McKinsey & Co. has agreed to pay $18 million for failing to establish appropriate boundaries between its consultants and an affiliate that makes investments for them.
The U.S. Securities and Exchange Commission said McKinsey partners had access to material nonpublic information (MNPI) about issuers of securities in the course of their consulting work for clients while they also served as members of the investments committee of the board of MIO Partners.
While the SEC didn’t accuse McKinsey or any employees of insider trading, it said that allowing individuals who had access to MNPI about issuers in which MIO funds were invested “to oversee and monitor MIO’s investment decisions presented an ongoing risk of misuse of MNPI.”
The commission also said there was a risk that McKinsey consultants might slant their advice to clients based on MNPI they had obtained as investment committee members.
McKinsey failed “to establish, maintain, and enforce written policies and procedures reasonably designed, taking into consideration the nature of its business, to prevent the misuse of material nonpublic information,” the SEC said in an administrative order.

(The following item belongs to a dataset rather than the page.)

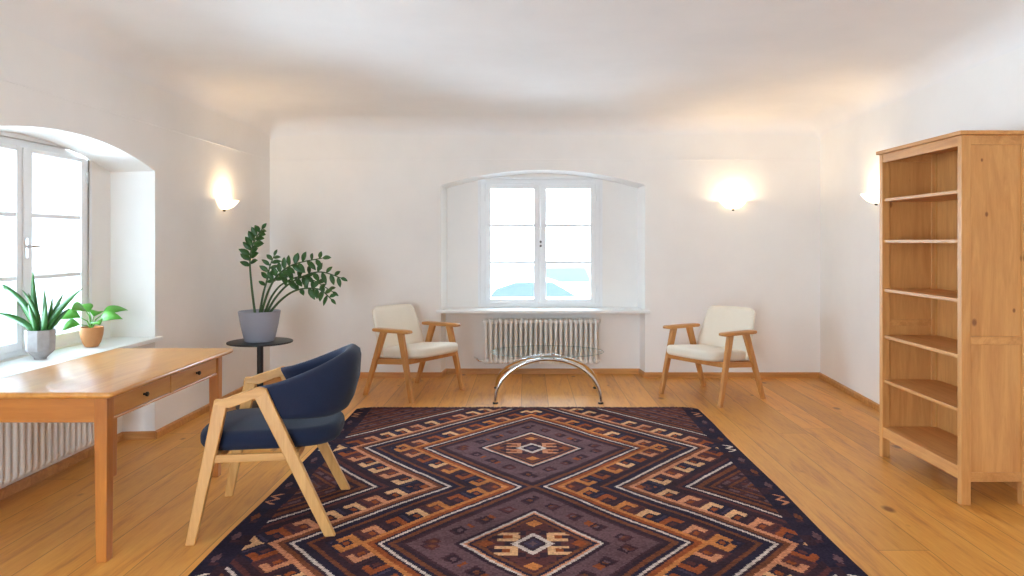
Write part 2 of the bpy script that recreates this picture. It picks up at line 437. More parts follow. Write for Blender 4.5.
# ------------------------------------------------------------------ windows
def window(name, loc, rotz, z0, z1, gz0, gz1, handle, full=True):
    """local: x along the wall, y outward, z up; casement pair, three panes each"""
    w = sempty(name); w.location = loc; w.rotation_euler = (0, 0, rotz)
    HW = 0.64
    bm = B()
    box(bm, -HW, -HW + 0.05, 0.0, 0.10, z0, z1); box(bm, HW - 0.05, HW, 0.0, 0.10, z0, z1)
    box(bm, -HW + 0.05, HW - 0.05, 0.0, 0.10, z1 - 0.05, z1); box(bm, -HW + 0.05, HW - 0.05, 0.0, 0.10, z0, z0 + 0.04)
    # thin cover strip around the frame
    for s in (-1, 1): box(bm, *sorted((s * HW, s * (HW + 0.028))), -0.012, 0.004, z0, z1 + 0.028)
    box(bm, -HW, HW, -0.012, 0.004, z1, z1 + 0.028)
    obj('frame', bm, M['paint'], w, bevel=0.004)
    for s in (-1, 1):
        a, b = sorted((s * 0.006, s * 0.592)); ga, gb = sorted((s * 0.062, s * 0.537))
        bm = B()
        if s > 0: box(bm, -0.022, 0.006, -0.026, -0.0185, z0 + 0.037, z1 - 0.047)
        y0, y1 = -0.018, 0.045
        box(bm, a, ga, y0, y1, z0 + 0.035, z1 - 0.045); box(bm, gb, b, y0, y1, z0 + 0.035, z1 - 0.045)
        box(bm, ga, gb, y0, y1, z0 + 0.035, gz0); box(bm, ga, gb, y0, y1, gz1, z1 - 0.045)
        sash = obj('sash', bm, M['paint'], w, bevel=0.006)
        for k in (1, 2):
            zz = gz0 + (gz1 - gz0) * k / 3
            bm = B(); box(bm, ga, gb, -0.012, 0.038, zz - 0.012, zz + 0.012); obj('muntin', bm, M['paint'], sash)
        for k in range(3):
            za, zb = gz0 + (gz1 - gz0) * k / 3, gz0 + (gz1 - gz0) * (k + 1) / 3
            bm = B(); box(bm, ga, gb, 0.013, 0.017, za, zb); obj('pane', bm, M['glass'], sash)
        for zz in (gz0 + 0.10, gz1 - 0.10):
            bm = B(); tube(bm, [(s * 0.597, -0.020, zz - 0.035), (s * 0.597, -0.020, zz + 0.035)], 0.008, 8); obj('hinge', bm, M['paint'], sash)
    zh = gz0 + (gz1 - gz0) * 0.5
    bm = B(); box(bm, -0.013, 0.013, -0.032, -0.0262, zh - 0.07, zh + 0.05)
    if handle == 'lever':
        hp = obj('handle', bm, M['chrome'], w, bevel=0.003)
        bm = B(); tube(bm, [(0, -0.031, zh), (0, -0.058, zh), (0.02, -0.064, zh), (0.11, -0.064, zh)], 0.008, 8)
        hp2 = obj('lever', bm, M['chrome'], hp, smooth=True)
    else:
        hp = obj('handle', bm, M['paint'], w, bevel=0.003)
        for dz in (0.022, -0.022):
            bm = B(); tube(bm, [(0.004, -0.032, zh + dz), (0.004, -0.040, zh + dz)], 0.011, 12); obj('rivet', bm, M['bronze'], hp)
    return w
window('window_1', (0.142, YB + 0.31, 0), 0, 0.70, 2.07, 0.785, 1.967, 'escutcheon')
window('window_2', (XL - 0.31, 4.235, 0), R(90), 0.735, 2.0, 0.82, 1.93, 'lever')
window('added_window', (XL - 0.31, 0.835, 0), R(90), 0.735, 2.0, 0.82, 1.93, 'lever')  # added window, out of view, there to brighten the near room

bm = B(); box(bm, -0.86, 1.19, YB, YB + 0.30, 0.667, 0.697); box(bm, -0.93, 1.26, YB - 0.06, YB, 0.667, 0.697)
struct('trim_3', obj('trim_3', bm, M['sill'], bevel=0.006))
bm = B(); box(bm, XL - 0.30, XL, 3.325, 5.125, 0.697, 0.727); box(bm, XL, XL + 0.04, 3.26, 5.19, 0.697, 0.727)
struct('trim_4', obj('trim_4', bm, M['sill'], bevel=0.006))
bm = B(); box(bm, XL - 0.30, XL, -0.075, 1.725, 0.697, 0.727); box(bm, XL, XL + 0.04, -0.14, 1.79, 0.697, 0.727)
struct('trim_5', obj('trim_5', bm, M['sill'], bevel=0.006))  # sill of the added window

# ------------------------------------------------------------------ outside
bm = B(); box(bm, -16, 16, YB + 0.6, 48, -1.2, -1.08)
struct('ground', obj('ground', bm, M['asphalt']))
fac = thing('building', 'pale plastered house across the street seen through the back window', 'building', (0, 31, -1.08))
bm = B(); box(bm, -9, 9, 0, 1, 0, 8); obj('facade', bm, M['facade'], fac)
for x in (-4.6, -2.55, 1.9, 4.4):
    for z in (1.9, 4.7):
        bm = B()
        for sx in (-0.55, 0.47): box(bm, x + sx, x + sx + 0.08, -0.04, 0.02, z, z + 1.6)
        box(bm, x - 0.55, x + 0.55, -0.06, 0.02, z - 0.08, z); box(bm, x - 0.55, x + 0.55, -0.04, 0.02, z + 1.6, z + 1.68)
        wf = obj('window_frame', bm, M['facade'], fac)
        bm = B(); box(bm, x - 0.47, x + 0.47, -0.01, 0.005, z, z + 1.6); obj('window_pane', bm, M['facade_glass'], wf)

def vehicle(name, label, cat, loc, rotz, prof, glass_prof, width, paint, wheel_y, tum=0.12):
    """side profile in (y,z), lofted across x with tumblehome"""
    v = thing(name, label, cat, loc, rotz)
    zmin = min(p[1] for p in prof); zmax = max(p[1] for p in prof); belt = 0.9
    def sec(pr, k, grow=0.0):
        out = []
        for y, z in pr:
            w = width / 2 - (tum * max(0, (z - belt) / (zmax - belt)) if z > belt else 0.0)
            out.append((k * (w + grow), y, z))
        return out
    bm = B(); ks = (-1, -0.94, -0.6, 0, 0.6, 0.94, 1)
    rings = []
    for k in ks:
        sh = 0.05 if abs(k) == 1 else 0.0
        rr = sec(prof, k)
        cy = sum(p[0] for p in prof) / len(prof)
        rings.append([(x, y + (cy - y) * sh * 0.5, z - (z - 0.5) * sh * 0.5) for x, y, z in rr])
    loft(bm, rings); obj('body', bm, paint, v, smooth=True, angle=35)
    for i, (gp, kind) in enumerate(glass_prof):
        if kind == 'side':
            for s in (-1, 1):
                bm = B()
                a = [(s * (width / 2 + 0.035 - tum * max(0, (z - belt) / (zmax - belt))), y, z) for y, z in gp]
                loft(bm, [a, [(x - s * 0.05, y, z) for x, y, z in a]]); obj('side_window', bm, M['car_glass'], v)
        else:
            bm = B()
            (ya, za), (yb, zb) = gp
            wa = width / 2 - 0.10; wb = width / 2 - tum - 0.06
            n = Vector((0, zb - za, -(yb - ya))).normalized() * (0.012 if kind == 'front' else -0.012)
            a = [Vector(p) + n for p in ((-wa, ya, za), (wa, ya, za), (wb, yb, zb), (-wb, yb, zb))]
            loft(bm, [a, [p - n * 2 for p in a]])
            obj({'front': 'windscreen', 'rear': 'rear_window'}[kind], bm, M['car_glass'], v)
    for y in wheel_y:
        for s in (-1, 1):
            bm = B(); x = s * (width / 2 - 0.09)
            loft(bm, [[(x + dx, y + rr * math.cos(a * math.pi / 12), 0.32 + rr * math.sin(a * math.pi / 12)) for a in range(24)] for dx, rr in ((-0.1, 0.27), (-0.085, 0.32), (0.085, 0.32), (0.1, 0.27))])
            obj('wheel', bm, M['tyre'], v, smooth=True)
    for s in (-1, 1):
        bm = B(); lathe(bm, [(0.02, -0.07), (0.08, -0.05), (0.10, 0), (0.08, 0.05), (0.02, 0.07)], (s * (width / 2 + 0.09), glass_prof[0][0][0][0] + 0.15, 1.0), 12, squash=0.6)
        obj('mirror', bm, paint, v, smooth=True)
    return v
hatch = [(-2.0, 0.25), (-2.05, 0.55), (-1.95, 0.72), (-1.05, 0.95), (-0.25, 1.38), (0.15, 1.46), (0.9, 1.44), (1.55, 1.25), (1.85, 0.95), (1.95, 0.6), (1.9, 0.25)]
vehicle('car', 'pale hatchback with blue tinted glass parked outside the back window', 'car', (0.50, 20.2, -1.06), R(96), hatch,
        [([(-0.98, 0.97), (-0.28, 1.36)], 'front'), ([(-0.75, 0.98), (-0.1, 1.36), (0.9, 1.36), (1.4, 1.2), (1.6, 0.98)], 'side'), ([(1.84, 0.97), (1.58, 1.22)], 'rear')], 1.72, M['car_white'], (-1.3, 1.25), 0.02)
vanp = [(-2.2, 0.3), (-2.25, 0.7), (-2.0, 1.0), (-1.6, 1.05), (-1.0, 1.55), (-0.4, 1.66), (2.1, 1.66), (2.2, 1.5), (2.2, 0.3)]
vehicle('van', 'pale blue van standing behind the hatchback outside the back window', 'van', (1.25, 26.6, -1.08), R(6), vanp,
        [([(-1.55, 1.09), (-1.04, 1.52)], 'front'), ([(-1.3, 1.08), (-0.85, 1.52), (1.9, 1.52), (1.9, 1.08)], 'side'), ([(2.21, 1.08), (2.20, 1.48)], 'rear')], 1.8, M['car_grey'], (-1.4, 1.5), 0.15)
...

To settle the allegations, the firm agreed to pay a penalty of $18 million. “The historical issues identified in the SEC order have been resolved by MIO through strengthened policies and procedures,” a McKinsey spokesman said.
According to the SEC, McKinsey partners who also served as MIO investment committee members were “routinely privy” to MNPI about, for example, financial results, planned bankruptcy filings, mergers and acquisitions, product pipelines and funding efforts, and material changes in senior management.
For example, partners had access to MNPI about Alpha Natural Resources through bankruptcy work McKinsey did for the company at the same time MIO’s investments through outside hedge funds included about $80 million of ANR’s bonds.
There was also, the SEC said, a risk that McKinsey’s turnaround specialists could influence ANR’s reorganization plan in a way that favored MIO’s investments.
“Allowing individuals who may possess or have access to material nonpublic information also to have oversight over investment decisions that may benefit them economically presents a heightened risk of misuse,” Gurbir Grewal, director of the SEC’s Division of Enforcement, said in a news release.